ACT goes Family Last

ACT election mirrors federal campaign:
MATT BROWN: Canberra is having its election now because the ACT has fixed three-year terms and Jon Stanhope says the national election has largely drowned out the local campaign.

JON STANHOPE: It's been very hard to get the message out, to communicate, to grab the space in both newspapers and the electronic media.

MATT BROWN: That may have made it difficult for the Opposition to make the case for change and in response the Liberal Party has bought itself an advertising blitz in the last week.

BRENDAN SMITH: And let's face it, there's voter fatigue out there. We've had six weeks of the federal and now we've got one week of the ACT free and clear, so yes we concentrated it in the last week and we've concentrated on a couple of key issues.

MATT BROWN: In the dying stages of the campaign, Liberal leader Brendan Smith has been denying Government claims that his election promises have a $400 million hole in them.

BRENDAN SMITH: The figures stand, I can deliver them.

MATT BROWN: The ACT voting system uses proportional representation to elect seventeen members of the legislative assembly from three separate electorates, and Jon Stanhope says that can throw up some anomalies.

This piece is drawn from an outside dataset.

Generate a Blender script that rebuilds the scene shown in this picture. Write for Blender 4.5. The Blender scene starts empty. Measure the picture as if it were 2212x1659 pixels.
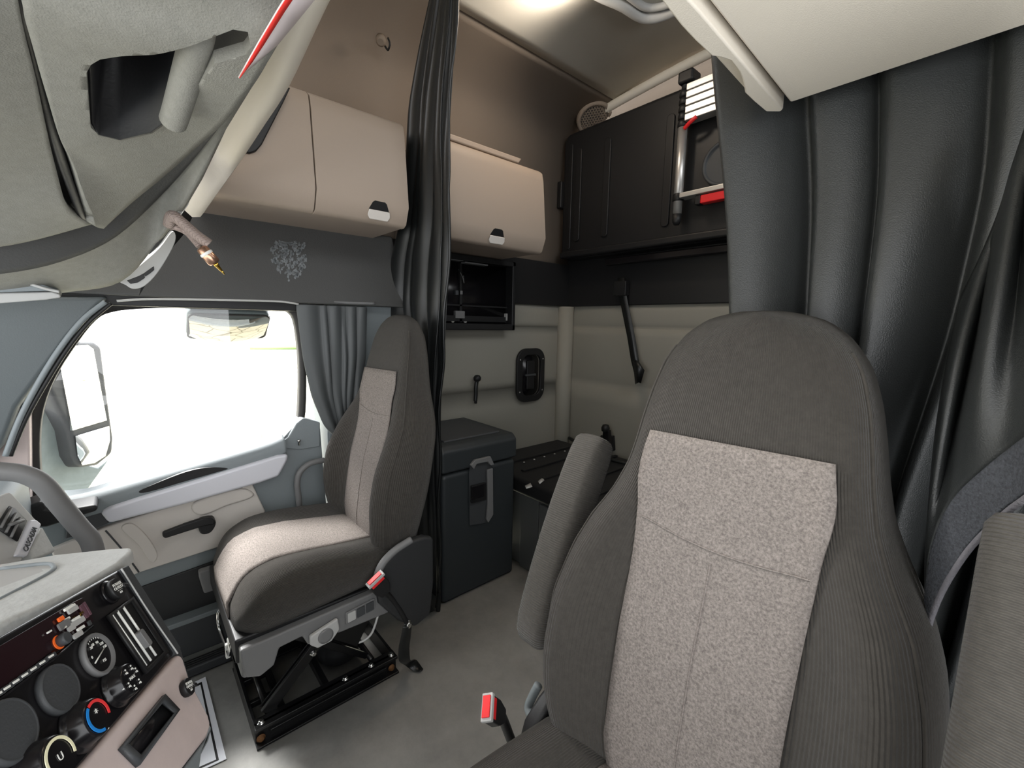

JON STANHOPE: Because of the vagaries of the Hare-Clarke system you can actually win an election by more than 10 per cent of the primary vote and still not get an extra seat and that's a real possibility for us. It's one that I think would be something of a travesty.

MATT BROWN: But a poll commissioned by The Canberra Times and published this morning predicts a convincing Labor victory, and in a possible breakthrough, a government that will not rely on support from independents or minor parties.

Brendan Smith is still hoping the voters of Canberra will turn his way but, if not then he is prepared to work with all comers.


The big difference between the ACT legislative assembly and the senate is that the ACT does not allow ticket voting. I had hoped to see how Family First did without the advantage of preferencing deals with the ALP. Sadly, they're not running so the Wallace thesis cannot be tested.

And just for the record...
Canberra's own election: "
First election for the Legislative Assembly held in 1989. Others in 1992, 1995, 1998, 2001. No party has ever had an outright majority.

ELECTORS About 225,000.

CURRENT ASSEMBLY Seventeen members: eight Labor, six Liberal, one Greens, one Democrats, one independent.

VOTING METHOD Proportional representation under Hare-Clark system. Electronic voting - an Australian first - in some booths.

SEATS Three, each returning multiple members: seven from the central one, Molonglo, and five each from Ginnindera in the north and Brindabella in the south.

CANDIDATES Brindabella 21, Ginnindera 23, Molonglo 33.


Ticket voting should be abolished. At minimum the NSW practice of letting above-the-line voters determine their own preferences should be adopted. And the Victorian ALP head office should hang their heads in shame.